- Instructions for the task:
Lines with "Model this scene" and "from mathutils.geometry import" mark the range, both included. Reproduce exactly that stretch, without pictures.
** start of Data to use **
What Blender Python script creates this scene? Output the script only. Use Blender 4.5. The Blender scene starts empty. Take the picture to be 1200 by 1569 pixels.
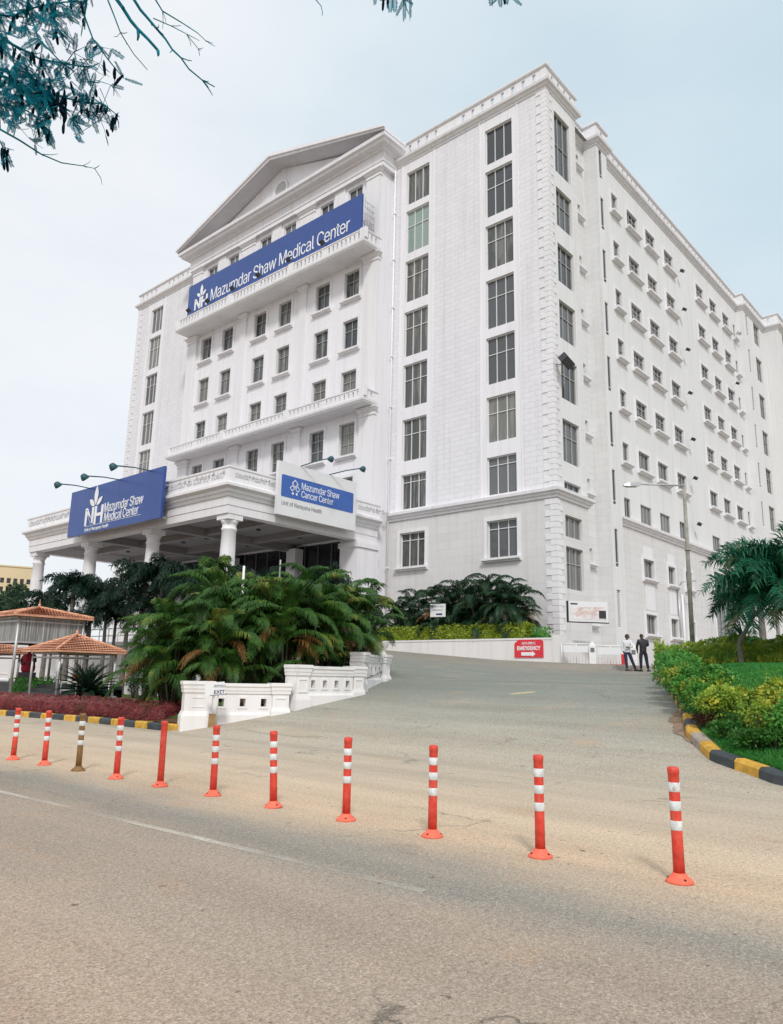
import bpy, bmesh, math, random
from mathutils import Vector, Matrix, noise
from mathutils.bvhtree import BVHTree
random.seed(7)
R = math.radians
PI = math.pi
sc = bpy.context.scene
COL = sc.collection

# ---------------------------------------------------------------- camera
FPX = 1165.86
CW, CH = 1200.0, 1569.0
def _n(v): return v.normalized()
_a = _n(Vector((-1356.0, -224.5, -FPX)))
_b = _n(Vector((1048.0, -275.5, -FPX)))
_u = _n(_b.cross(_a))
_b = _n(_a.cross(_u))
MW = Matrix((_b, _a, _u))            # world = MW @ camera vector
EYE = Vector((0, 0, 1.5))
def ray(x, y): return MW @ Vector((x - CW/2, -(y - CH/2), -FPX))
def at(x, y, D): return EYE + ray(x, y) * (D / FPX)
cam = bpy.data.cameras.new('camera')
cam.sensor_fit = 'VERTICAL'; cam.sensor_height = 36.0; cam.lens = 36.0 * FPX / CH
cam.clip_start = 0.05; cam.clip_end = 3000
camo = bpy.data.objects.new('camera', cam); COL.objects.link(camo)
camo.matrix_world = Matrix.Translation(EYE) @ MW.to_4x4()
sc.camera = camo

# ---------------------------------------------------------------- materials
def new_mat(name):
    m = bpy.data.materials.new(name); m.use_nodes = True
    nt = m.node_tree
    for n in list(nt.nodes): nt.nodes.remove(n)
    out = nt.nodes.new('ShaderNodeOutputMaterial')
    p = nt.nodes.new('ShaderNodeBsdfPrincipled')
    nt.links.new(p.outputs[0], out.inputs[0])
    return m, nt, p, out
def N(nt, t, **k):
    n = nt.nodes.new(t)
    for a, b in k.items():
        if a in n.inputs.keys(): n.inputs[a].default_value = b
        else: setattr(n, a, b)
    return n
def ramp(nt, src, stops, interp='LINEAR'):
    r = nt.nodes.new('ShaderNodeValToRGB'); r.color_ramp.interpolation = interp
    e = r.color_ramp.elements
    while len(e) < len(stops): e.new(0.5)
    for i, (p, c) in enumerate(stops):
        e[i].position = p
        e[i].color = (c, c, c, 1) if isinstance(c, (int, float)) else (*c, 1)
    nt.links.new(src, r.inputs[0]); return r.outputs[0]
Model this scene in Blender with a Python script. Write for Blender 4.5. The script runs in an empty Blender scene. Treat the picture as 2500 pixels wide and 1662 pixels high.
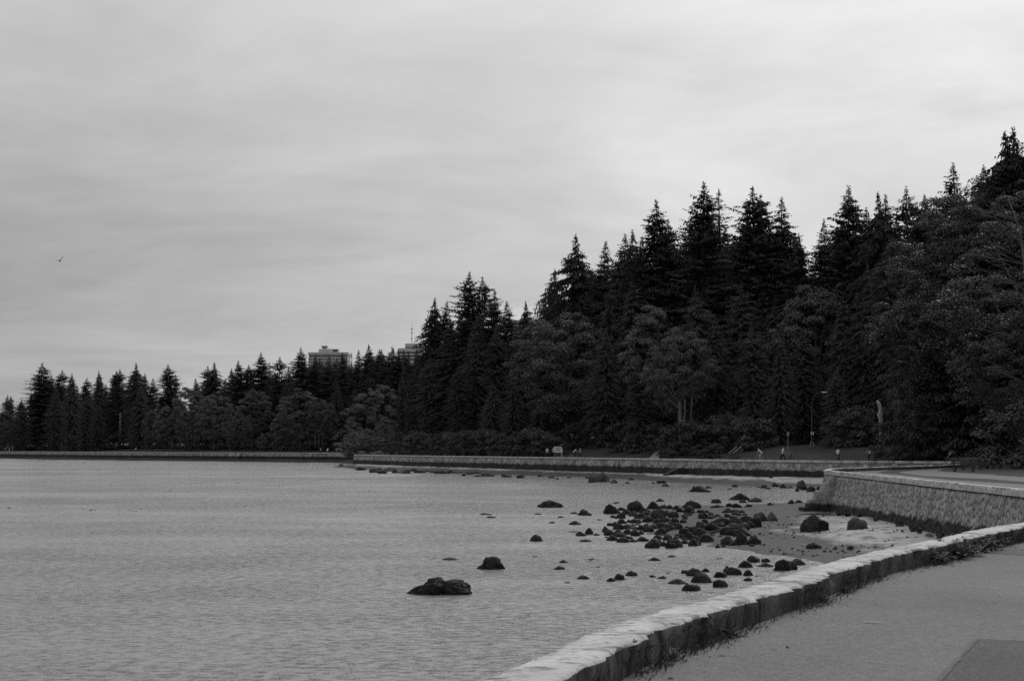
import bpy, math, random
import numpy as np
from mathutils import Vector, Matrix, noise as mnoise
from mathutils.geometry import delaunay_2d_cdt

SC = bpy.context.scene
COL = SC.collection
R = math.radians
# ------------------------------------------------------------------ camera
F = 35.0 / 23.6 * 2500.0           # focal length in photo pixels (photo is 2500 x 1662)
HOR = 1093.0
PITCH = math.atan((HOR - 831.0) / F)
CAMZ = 4.0                         # eye above the water level (z = 0)
PATH = 2.38                        # path level
CAP = 2.63                         # top of the sea wall cap
cam = bpy.data.objects.new('camera', bpy.data.cameras.new('camera'))
COL.objects.link(cam)
cam.location = (0, 0, CAMZ)
cam.rotation_euler = (R(90) + PITCH, 0, 0)
cam.data.lens = 35.0; cam.data.sensor_width = 23.6; cam.data.sensor_fit = 'HORIZONTAL'
cam.data.clip_start = 0.1; cam.data.clip_end = 9000
cam.data.dof.use_dof = True; cam.data.dof.focus_distance = 75; cam.data.dof.aperture_fstop = 5.6
SC.camera = cam
# ------------------------------------------------------------------ world, sun, exposure
SUN_AZ, SUN_EL = 28.0, 33.0        # degrees right of the view, above the horizon; behind cloud
w = bpy.data.worlds.new('World'); SC.world = w; w.use_nodes = True
nt = w.node_tree; N = nt.nodes; L = nt.links; N.clear()
def nd(t, tree=None, **kw):
    n = (tree or nt).nodes.new(t)
    for k, v in kw.items(): setattr(n, k, v)
    return n
def mth(op, a, b=None, c=None, tree=None, clamp=False):
    t = tree or nt
    n = t.nodes.new('ShaderNodeMath'); n.operation = op; n.use_clamp = clamp
    for i, x in enumerate((a, b, c)):
        if x is None: continue
        if isinstance(x, (int, float)): n.inputs[i].default_value = x
        else: t.links.new(x, n.inputs[i])
    return n.outputs[0]
sky = nd('ShaderNodeTexSky'); sky.sky_type = 'NISHITA'; sky.sun_disc = False
sky.sun_elevation = R(SUN_EL); sky.sun_rotation = R(SUN_AZ); sky.dust_density = 4; sky.air_density = 1.5
bw = nd('ShaderNodeRGBToBW'); L.new(sky.outputs[0], bw.inputs[0])
tc = nd('ShaderNodeTexCoord'); sep = nd('ShaderNodeSeparateXYZ'); L.new(tc.outputs['Generated'], sep.inputs[0])
zup = mth('MAXIMUM', sep.outputs[2], 0.0)
den = mth('ADD', zup, 0.20)
px_ = mth('DIVIDE', sep.outputs[0], den); py_ = mth('DIVIDE', sep.outputs[1], den)
cmb = nd('ShaderNodeCombineXYZ'); L.new(px_, cmb.inputs[0]); L.new(py_, cmb.inputs[1])
def cloud(scale, sx, sy, rot, detail, rough, dist, off):
    mp = nd('ShaderNodeMapping'); L.new(cmb.outputs[0], mp.inputs[0])
    mp.inputs['Scale'].default_value = (sx, sy, 1); mp.inputs['Rotation'].default_value = (0, 0, R(rot))
    mp.inputs['Location'].default_value = off
    n = nd('ShaderNodeTexNoise'); L.new(mp.outputs[0], n.inputs['Vector'])
    n.inputs['Scale'].default_value = scale; n.inputs['Detail'].default_value = detail
    n.inputs['Roughness'].default_value = rough; n.inputs['Distortion'].default_value = dist
    return n.outputs[0]
c1 = cloud(1.15, 0.85, 1.0, 16, 6, 0.55, 0.5, (3.6, 0.4, 0))
c2 = cloud(3.4, 0.62, 1.0, 10, 7, 0.58, 0.6, (5.7, 3.2, 0))
csum = mth('ADD', mth('MULTIPLY', mth('SUBTRACT', c1, 0.5), 0.90), mth('MULTIPLY', mth('SUBTRACT', c2, 0.5), 0.45))
sd = Vector((math.sin(R(SUN_AZ)) * math.cos(R(SUN_EL)), math.cos(R(SUN_AZ)) * math.cos(R(SUN_EL)), math.sin(R(SUN_EL))))
dot = nd('ShaderNodeVectorMath', operation='DOT_PRODUCT'); L.new(tc.outputs['Generated'], dot.inputs[0])
dot.inputs[1].default_value = sd
glow = mth('POWER', mth('MAXIMUM', mth('MULTIPLY_ADD', dot.outputs['Value'], 0.5, 0.5), 0.0), 8.0)
lum = mth('ADD', mth('MULTIPLY_ADD', mth('MULTIPLY', zup, zup), 0.45, 0.33), mth('MULTIPLY', glow, 0.55))
lum = mth('MULTIPLY', lum, mth('ADD', csum, 1.0))
lum = mth('MULTIPLY', lum, 10.0)
mixv = mth('ADD', mth('MULTIPLY', bw.outputs[0], 0.06), mth('MULTIPLY', lum, 0.94))
bg = nd('ShaderNodeBackground'); bg.inputs[1].default_value = 0.1
L.new(mixv, bg.inputs[0])
wo = nd('ShaderNodeOutputWorld'); L.new(bg.outputs[0], wo.inputs[0])
sun = bpy.data.objects.new('sun', bpy.data.lights.new('sun', 'SUN')); COL.objects.link(sun)
sun.data.energy = 0.9; sun.data.angle = R(25); sun.data.color = (1, 1, 1)
sun.rotation_euler = (-sd).to_track_quat('-Z', 'Y').to_euler()
vs = SC.view_settings
vs.view_transform = 'Standard'; vs.look = 'None'; vs.exposure = 0; vs.gamma = 1; vs.use_curve_mapping = False
SC.cycles.max_bounces = 5; SC.cycles.diffuse_bounces = 3; SC.cycles.glossy_bounces = 3
SC.cycles.transparent_max_bounces = 4
SC.cycles.sample_clamp_direct = 1.1; SC.cycles.sample_clamp_indirect = 2.0
SC.cycles.use_denoising = False            # keep the fine grain of leaves, ripples and asphalt

# ------------------------------------------------------------------ helpers
def ray(u, v):
    cx = (u - 1250.0) / F; cy = (831.0 - v) / F
    return cx, math.cos(PITCH) - cy * math.sin(PITCH), math.sin(PITCH) + cy * math.cos(PITCH)
def ground(u, v, h):
    x, y, z = ray(u, v); t = (h - CAMZ) / z
    return np.array((x * t, y * t))
def at(u, v, Y):
    x, y, z = ray(u, v); t = Y / y
    return np.array((x * t, Y, CAMZ + z * t))
def tag(o, label=None, cat=None, group=None, kind=None):
    if label: o['label'] = label
    if cat: o['category'] = cat
    if group: o['group'] = group
    if kind: o['kind'] = kind
    return o
def mesh_np(name, v, f, mats, smooth=False, midx=None):
    v = np.asarray(v, dtype=np.float32); f = np.asarray(f, dtype=np.int32)
    m = bpy.data.meshes.new(name)
    k = f.shape[1]
    m.vertices.add(len(v)); m.vertices.foreach_set('co', v.ravel())
    m.loops.add(f.size); m.loops.foreach_set('vertex_index', f.ravel())
    m.polygons.add(len(f)); m.polygons.foreach_set('loop_start', np.arange(0, f.size, k, dtype=np.int32))
    m.update(calc_edges=True)
    if smooth: m.polygons.foreach_set('use_smooth', np.ones(len(f), dtype=bool))
    if midx is not None: m.polygons.foreach_set('material_index', np.asarray(midx, dtype=np.int32))
    for mt in (mats if isinstance(mats, (list, tuple)) else [mats]): m.materials.append(mt)
    return m
class MB:                                     # collects polygons of any size
    def __init__(s): s.v = []; s.f = []
    def add(s, vs, fs):
        o = len(s.v); s.v += [tuple(p) for p in vs]; s.f += [tuple(i + o for i in q) for q in fs]; return s
    def box(s, c, size, rz=0.0, taper=1.0):
        x, y, z = [q / 2 for q in size]; co, si = math.cos(rz), math.sin(rz); P = []
        for k, (a, b, e) in enumerate(((-1,-1,-1),(1,-1,-1),(1,1,-1),(-1,1,-1),(-1,-1,1),(1,-1,1),(1,1,1),(-1,1,1))):
            tt = taper if e > 0 else 1.0
            X, Y = a * x * tt, b * y * tt
            P.append((c[0] + X * co - Y * si, c[1] + X * si + Y * co, c[2] + e * z))
        return s.add(P, ((3,2,1,0),(4,5,6,7),(0,1,5,4),(1,2,6,5),(2,3,7,6),(3,0,4,7)))
    def tube(s, pts, rad, n=8, cap=True):
        pts = [Vector(p) for p in pts]; rad = rad if hasattr(rad, '__len__') else [rad] * len(pts)
        P = []; Fc = []
        for i, p in enumerate(pts):
            d = (pts[min(i + 1, len(pts) - 1)] - pts[max(i - 1, 0)]).normalized()
            a = d.cross(Vector((0.31, 0.17, 0.93)) if abs(d.z) < 0.9 else Vector((1, 0.1, 0))).normalized(); b = d.cross(a)
            for k in range(n):
                t = 2 * math.pi * k / n; P.append(p + (a * math.cos(t) + b * math.sin(t)) * rad[i])
        for i in range(len(pts) - 1):
            for k in range(n):
                Fc.append((i*n+k, i*n+(k+1)%n, (i+1)*n+(k+1)%n, (i+1)*n+k))
        if cap: Fc += [tuple(range(n))[::-1], tuple((len(pts)-1)*n + k for k in range(n))]
        return s.add(P, Fc)
    def mesh(s, name, mat, smooth=False):
        m = bpy.data.meshes.new(name); m.from_pydata(s.v, [], s.f); m.update()
        if smooth: m.polygons.foreach_set('use_smooth', [True] * len(m.polygons))
        for q in (mat if isinstance(mat, (list, tuple)) else [mat]): m.materials.append(q)
        return m
    def build(s, name, mat, parent=None, smooth=False): return link(name, s.mesh(name, mat, smooth), parent)
def link(name, mesh, parent=None, loc=None, rot=None, scale=None):
    o = bpy.data.objects.new(name, mesh); COL.objects.link(o)
    if parent is not None: o.parent = parent
    if loc is not None: o.location = loc
    if rot is not None: o.rotation_euler = rot
    if scale is not None: o.scale = scale
    return o
def empty(name, loc, rz=0.0):
    o = link(name, None, None, loc, (0, 0, rz)); o.empty_display_size = 0.3; return o
ONES = 'zero first second third fourth fifth sixth seventh eighth ninth tenth eleventh twelfth thirteenth fourteenth fifteenth sixteenth seventeenth eighteenth nineteenth'.split()
def ordinal(n):
    if n < 20: return ONES[n]
    t, o = divmod(n, 10); tens = ['', '', 'twent', 'thirt', 'fort', 'fift', 'sixt']
    return tens[t] + 'ieth' if o == 0 else tens[t] + 'y ' + ONES[o]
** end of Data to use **
- Task result:
Model this scene in Blender with a Python script. Write for Blender 4.5. The script runs in an empty Blender scene. Treat the picture as 2500 pixels wide and 1662 pixels high.
import bpy, math, random
import numpy as np
from mathutils import Vector, Matrix, noise as mnoise
from mathutils.geometry import delaunay_2d_cdt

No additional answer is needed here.